Southern coach Roger Cador prefers forfeit to makeup

The Southern University baseball team is scheduled to return to Houston to play a makeup doubleheader against Texas Southern on May 9.

But Jaguars coach Roger Cador said he’s prepared to forfeit the games to save the expenses of a trip that isn’t in the budget and avoid the strain on players who will be taking final exams that week. Additionally, the makeup date is the same as the university’s commencement.

Southern and Texas Southern played just one of three scheduled games in Houston last month because of rain. The Southwestern Athletic Conference has a “100 percent rule,” which requires that all divisional games be played.

“We don’t have the money,” Cador said. “Just the bus is $3,000. You’re looking at $1,600 or so for a hotel and another $1,000 or so for food. So you’re talking about another five or six thousand dollars easy that you don’t have. That’s money I wish I had for recruiting.

“I’m saving money every trip to be able to make trip to the (conference) tournament and now they’re putting this on there.”

The conference baseball tournament might not be an issue because the last-place team in each division fails to qualify for the conference tournament. The Jaguars, who don’t play this weekend, are in last place in the West with a 1-9 record, three games behind Grambling, which is second to last at 5-7.

“I’m a law-abiding citizen and I want to support the conference in any way I can,” Cador said. “But I do not want to play those games even if it means getting in (the conference tournament). That’s the only way you’re going to send a message.”

SWAC Commissioner Duer Sharp was unavailable for comment, but associate commissioner Edgar Gantt said Wednesday that Sharp has the discretion to make an exception to the 100 percent rule if a school makes a compelling case for doing so. Gantt said Southern has not made such a request, but that one would be most likely to come a couple of weeks before the scheduled makeup.

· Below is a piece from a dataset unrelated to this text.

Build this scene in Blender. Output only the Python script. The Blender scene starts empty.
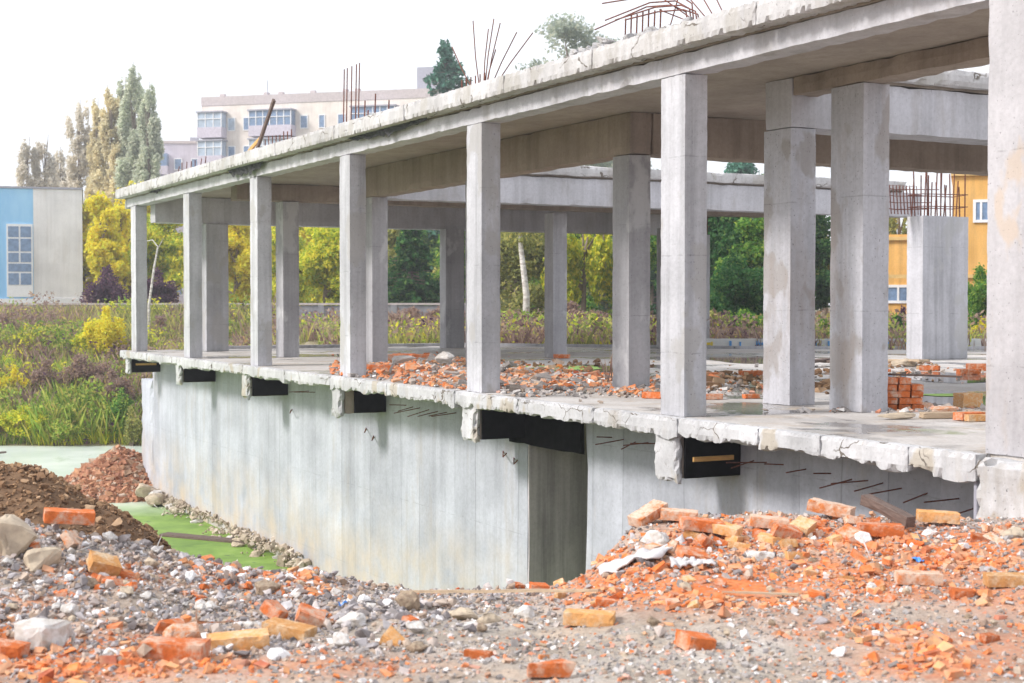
import bpy, bmesh, math, random
import numpy as np
from mathutils import Vector, Matrix, noise as mnoise
PI = math.pi
scene = bpy.context.scene
COL = scene.collection
random.seed(7)
RS = np.random.RandomState(11)

# ------------------------------------------------------------------ camera
FPX, HZ, CAMZ = 1500.0, 303.0, 1.1
cam_d = bpy.data.cameras.new('camera')
cam = bpy.data.objects.new('camera', cam_d); COL.objects.link(cam)
cam.location = (0, 0, CAMZ)
cam.rotation_euler = (PI/2 - math.atan(38.5/FPX), 0, 0)
cam_d.lens = FPX*36/1024; cam_d.sensor_width = 36
cam_d.clip_start = 0.1; cam_d.clip_end = 3000
cam_d.dof.use_dof = True; cam_d.dof.focus_distance = 17; cam_d.dof.aperture_fstop = 4.0
scene.camera = cam

# ------------------------------------------------------------------ numpy noise
def _h(i, j, k, s):
    n = (i*374761393 + j*668265263 + k*2147483647 + s*1274126177) & 0xffffffff
    n = ((n ^ (n >> 13))*1103515245) & 0xffffffff
    n = (n ^ (n >> 16)) & 0xffff
    return n/65535.0
def vn(x, y, z=0.0, s=0):
    x, y, z = np.broadcast_arrays(np.asarray(x, float), np.asarray(y, float), np.asarray(z, float))
    xi = np.floor(x).astype(np.int64); yi = np.floor(y).astype(np.int64); zi = np.floor(z).astype(np.int64)
    f = lambda t: t*t*(3-2*t)
    fx, fy, fz = f(x-xi), f(y-yi), f(z-zi)
    r = 0
    for a in (0, 1):
        for b in (0, 1):
            for c in (0, 1):
                r = r + _h(xi+a, yi+b, zi+c, s)*np.where(a, fx, 1-fx)*np.where(b, fy, 1-fy)*np.where(c, fz, 1-fz)
    return r
def fbm(x, y, z=0.0, s=0, o=4):
    r, a, t = 0, 1.0, 0
    for k in range(o):
        r = r + a*vn(np.asarray(x)*2**k, np.asarray(y)*2**k, np.asarray(z)*2**k, s+k*17); t += a; a *= .5
    return r/t
def sm(a, b, x):
    t = np.clip((np.asarray(x, float)-a)/(b-a), 0, 1); return t*t*(3-2*t)

# ------------------------------------------------------------------ object helpers
def tag(o, label=None, cat=None, group=None, kind=None):
    if label: o['label'] = label
    if cat: o['category'] = cat
    if group: o['group'] = group
    if kind: o['kind'] = kind
    return o
def empty(name, loc=(0, 0, 0), rz=0, **k):
    o = bpy.data.objects.new(name, None); COL.objects.link(o)
    o.location = loc; o.rotation_euler = (0, 0, rz); o.empty_display_size = .2
    return tag(o, **k)
def link(name, me, mat, parent=None, **k):
    if mat: 
        me.materials.clear(); me.materials.append(mat)
    o = bpy.data.objects.new(name, me); COL.objects.link(o)
    if parent: o.parent = parent
    return tag(o, **k)
def copy_tree(o, parent=None):
    c = o.copy(); COL.objects.link(c); c.parent = parent
    for ch in list(o.children): copy_tree(ch, c)
    return c
def np_mesh(name, V, F, attr=None, smooth=False):
    """V (n,3), F (m,k) uniform face size"""
    V = np.asarray(V, np.float32); F = np.asarray(F, np.int32)
    me = bpy.data.meshes.new(name)
    me.vertices.add(len(V)); me.vertices.foreach_set('co', V.ravel())
    k = F.shape[1]
    me.loops.add(F.size); me.loops.foreach_set('vertex_index', F.ravel())
    me.polygons.add(len(F)); me.polygons.foreach_set('loop_start', np.arange(0, F.size, k, dtype=np.int32))
    me.update(calc_edges=True)
    me.polygons.foreach_set('use_smooth', np.full(len(F), bool(smooth)))
    if attr is not None:
        for an, av in attr.items():
            a = me.attributes.new(an, 'FLOAT', 'POINT'); a.data.foreach_set('value', np.asarray(av, np.float32))
    return me
class MB:
    def __init__(s): s.v = []; s.f = []
    def add(s, V, F):
        n = len(s.v); s.v += [tuple(p) for p in V]; s.f += [tuple(i+n for i in f) for f in F]; return s
    def box(s, x0, x1, y0, y1, z0, z1):
        V = [(x, y, z) for z in (z0, z1) for y in (y0, y1) for x in (x0, x1)]
        return s.add(V, [(0, 2, 3, 1), (4, 5, 7, 6), (0, 1, 5, 4), (2, 6, 7, 3), (0, 4, 6, 2), (1, 3, 7, 5)])
    def tube(s, P, R, n=6):
        P = [Vector(p) for p in P]
        if not hasattr(R, '__len__'): R = [R]*len(P)
        V = []; F = []
        for i, p in enumerate(P):
            d = (P[min(i+1, len(P)-1)] - P[max(i-1, 0)]).normalized()
            a = d.orthogonal().normalized() if i == 0 else (a - d*a.dot(d)).normalized()
            b = d.cross(a)
            for k in range(n):
                t = 2*PI*k/n; V.append(p + (a*math.cos(t)+b*math.sin(t))*R[i])
        for i in range(len(P)-1):
            for k in range(n):
                F.append((i*n+k, i*n+(k+1) % n, (i+1)*n+(k+1) % n, (i+1)*n+k))
        F.append(tuple(range(n))[::-1]); F.append(tuple(range((len(P)-1)*n, len(P)*n)))
        return s.add(V, F)
    def mesh(s, name, smooth=False):
        me = bpy.data.meshes.new(name); me.from_pydata(s.v, [], s.f); me.update()
        bm = bmesh.new(); bm.from_mesh(me); bmesh.ops.recalc_face_normals(bm, faces=bm.faces); bm.to_mesh(me); bm.free()
        me.polygons.foreach_set('use_smooth', [bool(smooth)]*len(me.polygons))
        return me
    def build(s, name, mat, parent=None, smooth=False, **k): return link(name, s.mesh(name, smooth), mat, parent, **k)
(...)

“I’m under the impression that everyone is on the same page,” Gantt said. “There are still a lot of contests to be played.”

Cador said he and Southern Athletic Director William Broussard would make a formal request for an exception later this month. “We’ll try to come up with something that makes sense to the commissioner,” Cador said.

A lack of bearing on the conference tournament is the type of mitigating circumstance that could warrant an exception to the rule, Gantt said.

Texas Southern (7-3) is in second place in the West, a half-game behind Arkansas-Pine Bluff and 1½ games ahead of Prairie View A&M.

“People are struggling just to make the season (financially),” Cador said. “The 100 percent rule stinks. I’m prepared to help the conference understand that the foolishness must end in 2014.”

Gantt said any rule change can be proposed if a majority of the coaches in a given sport support it. If the athletic directors present the proposed change it would then be submitted to the presidents and chancellors for a deciding vote.

“The members drive that,” Gantt said. “The coaches can vote on it during their meetings in person or by conference call and from there it goes up the ladder.”